Avant de s’atteler au présent métrage, le réalisateur s’est essayé au film noir, ainsi qu’au western. À l’évocation des Filles de la nuit ou de Tornade sur la ville, ces projets ne sont guère passés à la postérité, du moins auprès du grand public. Pourtant, Le Salaire du diable s’avance comme une synthèse de ses précédents travaux. Bien que contemporain, l’environnement rappelle l’Ouest lointain, ses plaines et reliefs arides qui s’étendent à perte de vue. Les codes du western se retrouvent aussi dans l’organisation sociale d’une petite communauté, voisine d’un ranch qui s’apparente à un état à part entière. On peut également s’attarder sur la caractérisation des personnages où l’on tient les stéréotypes du genre, même s’ils sont bien campés.
« Il s’en dégage un propos humaniste et sincère. »
Quant aux fondamentaux du film noir, on les distingue dans la mise en scène. Le réalisateur démontre une propension évidente à magnifier les passages nocturnes, souvent représentés dans des lieux isolés ou hors de toute juridiction. Ce qui accroît la sensation de vulnérabilité et d’impuissance. À cela s’ajoutent des séquences en intérieur qui viennent parfaire le cadre. On n’en oublie pas la dimension sociale inhérente à ce style cinématographique. En l’occurrence, les notions de justice et d’éthique sont remises en cause, selon le statut des individus. Il s’agit ici d’opposer les citoyens américains aux immigrés mexicains, dont la seule nationalité suffit à justifier des crimes à leur encontre.
Cet aspect du film renvoie à une problématique sociétale universelle où la vie d’un étranger ne possède guère de valeur. Le discours demeure pertinent (et reste encore d’actualité) pour faire respecter la loi, et ce, malgré l’opinion publique. L’approche est inattendue et bienvenue pour nuancer cette confrontation manichéenne entre le shérif et le propriétaire du ranch. Il s’en dégage un propos humaniste et sincère où le confort matériel des uns ne peut prévaloir sur les conditions de vie des autres. En raison de la brièveté du film, l’histoire ne s’embarrasse guère de préambule ou de scènes d’exposition. Le rythme demeure constant pour une progression fluide et sans fioritures.

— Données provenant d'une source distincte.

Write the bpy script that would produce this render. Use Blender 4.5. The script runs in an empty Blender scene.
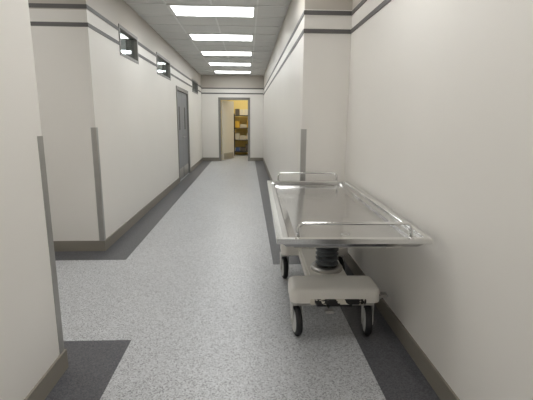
import bpy, bmesh, math, random
from mathutils import Vector, Matrix, Euler
random.seed(4)
S=bpy.context.scene
S.view_settings.view_transform='Standard'
H=1.45
# ------------------------------------------------------------ materials
def srgb(r,g,b):
    f=lambda c:(c/255/12.92) if c/255<=0.04045 else ((c/255+0.055)/1.055)**2.4
    return (f(r),f(g),f(b),1)
def mat(name,col,rough=0.5,metal=0.0,bump=0,bscale=200,var=0,vscale=3,spec=0.5):
    m=bpy.data.materials.new(name); m.use_nodes=True
    n=m.node_tree.nodes; l=m.node_tree.links; b=n['Principled BSDF']
    b.inputs['Base Color'].default_value=col
    b.inputs['Roughness'].default_value=rough
    b.inputs['Metallic'].default_value=metal
    b.inputs['Specular IOR Level'].default_value=spec
    tc=n.new('ShaderNodeTexCoord')
    if var:
        t=n.new('ShaderNodeTexNoise'); t.inputs['Scale'].default_value=vscale; t.inputs['Detail'].default_value=4
        l.new(tc.outputs['Object'],t.inputs['Vector'])
        r=n.new('ShaderNodeMix'); r.data_type='RGBA'
        r.inputs['A'].default_value=tuple(c*(1-var) for c in col[:3])+(1,)
        r.inputs['B'].default_value=tuple(min(1,c*(1+var)) for c in col[:3])+(1,)
        l.new(t.outputs['Fac'],r.inputs['Factor']); l.new(r.outputs['Result'],b.inputs['Base Color'])
    if bump:
        t=n.new('ShaderNodeTexNoise'); t.inputs['Scale'].default_value=bscale
        l.new(tc.outputs['Object'],t.inputs['Vector'])
        u=n.new('ShaderNodeBump'); u.inputs['Strength'].default_value=bump; u.inputs['Distance'].default_value=0.002
        l.new(t.outputs['Fac'],u.inputs['Height']); l.new(u.outputs['Normal'],b.inputs['Normal'])
    return m
def emis(name,col,s):
    m=bpy.data.materials.new(name); m.use_nodes=True
    b=m.node_tree.nodes['Principled BSDF']
    b.inputs['Base Color'].default_value=(.8,.8,.8,1)
    b.inputs['Emission Color'].default_value=col; b.inputs['Emission Strength'].default_value=s
    return m
ST1,ST2=2.345,2.515
def wallpaint():
    m=mat('wall_paint',srgb(222,217,210),0.42)
    n=m.node_tree.nodes; l=m.node_tree.links; b=n['Principled BSDF']
    g=n.new('ShaderNodeNewGeometry'); s=n.new('ShaderNodeSeparateXYZ'); l.new(g.outputs['Position'],s.inputs[0])
    c=n.new('ShaderNodeMath'); c.operation='GREATER_THAN'; c.inputs[1].default_value=ST2
    l.new(s.outputs['Z'],c.inputs[0])
    t=n.new('ShaderNodeTexNoise'); t.inputs['Scale'].default_value=1.3; t.inputs['Detail'].default_value=5
    l.new(g.outputs['Position'],t.inputs['Vector'])
    v=n.new('ShaderNodeMix'); v.data_type='RGBA'; v.inputs['A'].default_value=srgb(227,223,216); v.inputs['B'].default_value=srgb(233,229,223)
    l.new(t.outputs['Fac'],v.inputs['Factor'])
    x=n.new('ShaderNodeMix'); x.data_type='RGBA'; l.new(c.outputs[0],x.inputs['Factor'])
    l.new(v.outputs['Result'],x.inputs['A']); x.inputs['B'].default_value=srgb(190,183,173)
    l.new(x.outputs['Result'],b.inputs['Base Color'])
    return m
def speckle(name,base,dark,light,rough):
    m=mat(name,base,rough)
    n=m.node_tree.nodes; l=m.node_tree.links; b=n['Principled BSDF']
    g=n.new('ShaderNodeNewGeometry')
    v=n.new('ShaderNodeTexVoronoi'); v.voronoi_dimensions='2D'; v.inputs['Scale'].default_value=160
    l.new(g.outputs['Position'],v.inputs['Vector'])
    sc=n.new('ShaderNodeSeparateColor'); l.new(v.outputs['Color'],sc.inputs[0])
    r=n.new('ShaderNodeValToRGB'); r.color_ramp.interpolation='CONSTANT'
    e=r.color_ramp.elements; e[0].position=0; e[0].color=dark; e[1].position=0.2; e[1].color=base
    k=e.new(0.72); k.color=light
    l.new(sc.outputs[0],r.inputs[0])
    t=n.new('ShaderNodeTexNoise'); t.noise_dimensions='2D'; t.inputs['Scale'].default_value=1.3; t.inputs['Detail'].default_value=2
    l.new(g.outputs['Position'],t.inputs['Vector'])
    q=n.new('ShaderNodeMapRange'); q.inputs[1].default_value=.2; q.inputs[2].default_value=.8; q.inputs[3].default_value=.97; q.inputs[4].default_value=1.03
    l.new(t.outputs['Fac'],q.inputs[0])
    x=n.new('ShaderNodeMix'); x.data_type='RGBA'; x.blend_type='MULTIPLY'; x.inputs['Factor'].default_value=1
    l.new(r.outputs['Color'],x.inputs['A']); l.new(q.outputs[0],x.inputs['B'])
    l.new(x.outputs['Result'],b.inputs['Base Color'])
    return m
M_wall=wallpaint()
M_floor=speckle('floor_vinyl_light',srgb(186,187,189),srgb(148,148,150),srgb(204,205,207),.35)
M_dark=speckle('floor_vinyl_dark',srgb(88,88,92),srgb(74,74,78),srgb(100,100,104),.38)
M_base=mat('baseboard_rubber',srgb(136,130,120),.45,var=.05)
M_stripe=mat('stripe_trim',srgb(96,93,91),.5,var=.05)
M_ceil=mat('ceiling_tile',srgb(218,218,215),.9,bump=.4,bscale=120,var=.04,vscale=40)
M_grid=mat('ceiling_tbar',srgb(230,230,228),.5,var=.02)
M_panel=emis('light_diffuser',(0.97,1.0,1.0,1),8.8)
M_white=mat('white_enamel',srgb(225,225,222),.4,var=.02)
M_steel=mat('stainless_steel',(.55,.545,.54,1),.16,1.0,var=.08,vscale=5)
M_steelr=mat('stainless_polished',(.74,.74,.73,1),.12,1.0,var=.03,vscale=5)
M_steelb=mat('brushed_steel',(.5,.49,.47,1),.38,1.0,var=.08,vscale=12)
M_guard=mat('corner_guard_metal',(.46,.45,.43,1),.45,1.0,var=.08,vscale=8)
M_rub=mat('black_rubber',srgb(30,30,32),.5,var=.1)
M_bel=mat('grey_rubber_bellows',srgb(88,92,95),.45,var=.08)
M_cream=mat('cream_plastic',srgb(234,230,222),.35,var=.03)
M_hub=mat('wheel_hub_plastic',srgb(208,208,205),.4,var=.03)
M_frame=mat('door_frame_paint',srgb(132,129,124),.45,var=.03)
M_doorg=mat('door_grey',srgb(134,136,140),.45,var=.03)
M_doorl=mat('door_cream',srgb(222,217,206),.45,var=.03)
M_yel=mat('yellow_wall',srgb(228,206,134),.6,var=.04)
M_darkmetal=mat('dark_metal',srgb(52,52,54),.4,.6,var=.1)
M_bin=mat('storage_bin',srgb(84,76,66),.6,var=.2)
M_bin2=mat('storage_bin_light',srgb(205,196,176),.6,var=.2)
M_bin3=mat('storage_bin_blue',srgb(70,90,130),.6,var=.2)
M_bin4=mat('storage_bin_yellow',srgb(222,176,62),.6,var=.2)
def worn():
    m=mat('worn_cream_shell',srgb(214,208,194),.4)
    n=m.node_tree.nodes; l=m.node_tree.links; b=n['Principled BSDF']
    tc=n.new('ShaderNodeTexCoord'); t=n.new('ShaderNodeTexNoise'); t.inputs['Scale'].default_value=22; t.inputs['Detail'].default_value=5
    l.new(tc.outputs['Object'],t.inputs['Vector'])
    g=n.new('ShaderNodeMath'); g.operation='GREATER_THAN'; g.inputs[1].default_value=.5
    l.new(t.outputs['Fac'],g.inputs[0])
    x=n.new('ShaderNodeMix'); x.data_type='RGBA'; l.new(g.outputs[0],x.inputs['Factor'])
    x.inputs['A'].default_value=srgb(30,29,28); x.inputs['B'].default_value=srgb(220,214,200)
    l.new(x.outputs['Result'],b.inputs['Base Color'])
    return m
M_worn=worn()
def glass():
    m=bpy.data.materials.new('window_glass'); m.use_nodes=True
    n=m.node_tree.nodes; l=m.node_tree.links; n.remove(n['Principled BSDF'])
    a=n.new('ShaderNodeBsdfTransparent'); a.inputs[0].default_value=(.9,.93,.93,1)
    g=n.new('ShaderNodeBsdfGlossy'); g.inputs['Roughness'].default_value=.03
    x=n.new('ShaderNodeMixShader'); x.inputs[0].default_value=.12
    l.new(a.outputs[0],x.inputs[1]); l.new(g.outputs[0],x.inputs[2]); l.new(x.outputs[0],n['Material Output'].inputs[0])
    return m
M_glass=glass()
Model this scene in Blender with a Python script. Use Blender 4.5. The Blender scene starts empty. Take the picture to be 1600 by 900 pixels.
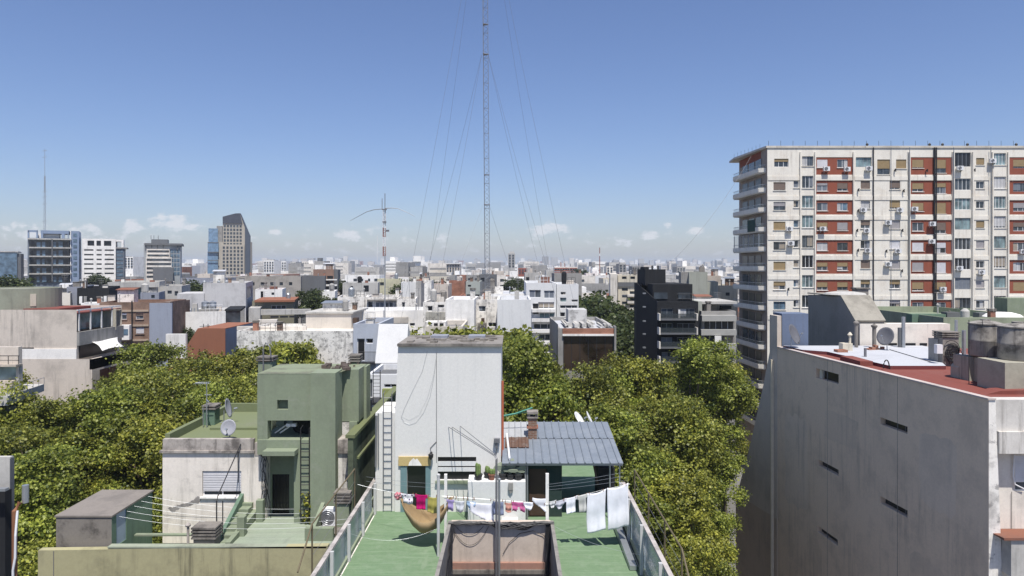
import bpy, math, random
import numpy as np
from mathutils import Vector

C = bpy.context.scene.collection
SC = bpy.context.scene
R = math.radians
# ------------------------------------------------------------------ camera, sky, sun, exposure
CZ = 30.0                     # eye height above the street
F = 1600 * 24 / 36.0          # focal length in photo pixels
cam_d = bpy.data.cameras.new('camera')
cam_d.lens = 24; cam_d.sensor_width = 36
cam_d.shift_y = -35 / 1600.0
cam_d.clip_end = 30000; cam_d.clip_start = 0.2
cam = bpy.data.objects.new('camera', cam_d); C.objects.link(cam)
cam.location = (0, 0, CZ); cam.rotation_euler = (R(90), 0, 0)
SC.camera = cam

SUN_EL, SUN_AZ = 65.5, 15.0
SC.view_settings.view_transform = 'Standard'
SC.view_settings.look = 'None'
SC.view_settings.gamma = 1.0
SC.view_settings.use_curve_mapping = False
SC.view_settings.exposure = 0.32

def nd(nt, t, x=None, **kw):
    n = nt.nodes.new(t)
    for k, v in kw.items():
        setattr(n, k, v)
    return n
def mth(nt, op, a, b=None, c=None):
    n = nt.nodes.new('ShaderNodeMath'); n.operation = op
    for i, v in enumerate((a, b, c)):
        if v is None: continue
        if isinstance(v, (int, float)): n.inputs[i].default_value = v
        else: nt.links.new(v, n.inputs[i])
    return n.outputs[0]

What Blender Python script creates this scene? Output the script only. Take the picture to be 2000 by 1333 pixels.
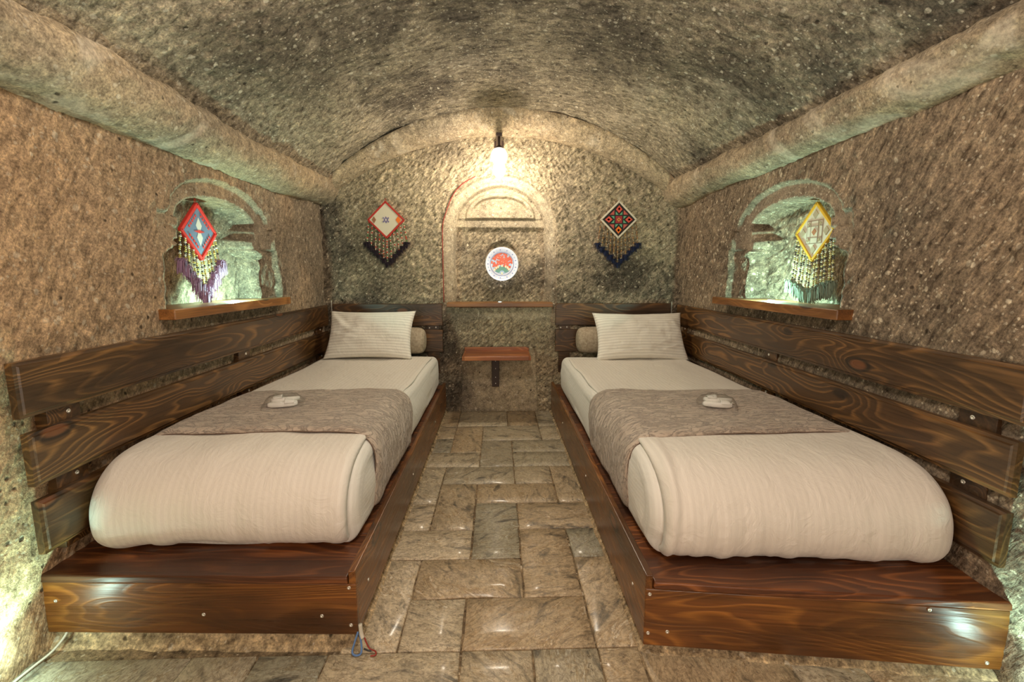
import bpy, bmesh, math, random
import numpy as np
from mathutils import Vector, Matrix, Euler
random.seed(7)
for o in list(bpy.data.objects): bpy.data.objects.remove(o, do_unlink=True)
C = bpy.context.scene.collection
S = bpy.context.scene
PI = math.pi
# ------------------------------------------------------------------ camera
f_px, CX, CY, VX, VY = 900., 1000., 666.5, 973., 536.
w = Vector(((VX-CX)/f_px, (VY-CY)/f_px, 1)).normalized()
u = Vector((0, -w.z, w.y)).normalized()
r = w.cross(u)
if r.x < 0: r = -r
cam = bpy.data.cameras.new('camera'); camo = bpy.data.objects.new('camera', cam); C.objects.link(camo)
# rows r,w,u map camera(x right,y down,z forward) to world
R = Matrix(((r.x, r.y, r.z), (w.x, w.y, w.z), (u.x, u.y, u.z)))
right = R @ Vector((1, 0, 0)); up = R @ Vector((0, -1, 0)); back = R @ Vector((0, 0, -1))
camo.matrix_world = Matrix(((right.x, up.x, back.x, 0), (right.y, up.y, back.y, 0), (right.z, up.z, back.z, 1.1), (0, 0, 0, 1)))
cam.sensor_width = 36; cam.lens = 36*f_px/2000.; cam.clip_start = .02
S.camera = camo
# ------------------------------------------------------------------ world, lights, exposure
wd = bpy.data.worlds.new('world'); S.world = wd; wd.use_nodes = True
wd.node_tree.nodes['Background'].inputs[0].default_value = (1, .84, .68, 1)
wd.node_tree.nodes['Background'].inputs[1].default_value = 1.0
S.view_settings.view_transform = 'Standard'; S.view_settings.look = 'None'
S.view_settings.exposure = 1.0; S.view_settings.gamma = 1; S.view_settings.use_curve_mapping = False
S.cycles.use_denoising = True
S.cycles.max_bounces = 7; S.cycles.diffuse_bounces = 4; S.cycles.glossy_bounces = 3
S.cycles.transparent_max_bounces = 8; S.cycles.sample_clamp_indirect = 4; S.cycles.caustics_reflective = False; S.cycles.caustics_refractive = False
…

« Le Salaire du diable est un métrage à la confluence du western et du film noir. »
Ce choix s’observe également dans le déroulement de l’enquête. Elle reste assez basique, en matière d’investigations. Celles-ci sont d’ailleurs souvent entrecoupées pour multiplier les confrontations, les tentatives d’intimidation et autres règlements de compte. Le scénario privilégie les conséquences à une approche méthodique, presque froide, du travail de shérif. L’influence malmène aussi bien la vie sociale de la communauté que les individus eux-mêmes. Soit dit en passant, le charisme des deux acteurs principaux et leur interprétation respective apportent une tension essentielle pour crédibiliser leur affrontement ; que ce dernier présente un caractère passif ou explicite.
Au final, Le Salaire du diable est un métrage à la confluence du western et du film noir. Là où on aurait pu s’attendre à une modeste production des années 1950, on découvre une œuvre engagée. À travers un crime impuni, jugé « mineur », Jack Arnold interpelle le spectateur sur le sort réservé aux laissés-pour-compte, à l’exploitation d’une main-d’œuvre corvéable à merci. Si l’histoire ne révèle pas de surprise probante quant à son déroulement, elle n’en reste pas moins maîtrisée, menée avec une implication non feinte. On pourrait même avancer que le film avance les bases saines pour la prochaine collaboration (et chef d’œuvre d’exception) entre Orson Welles et le producteur Albert Zugsmith : La Soif du mal.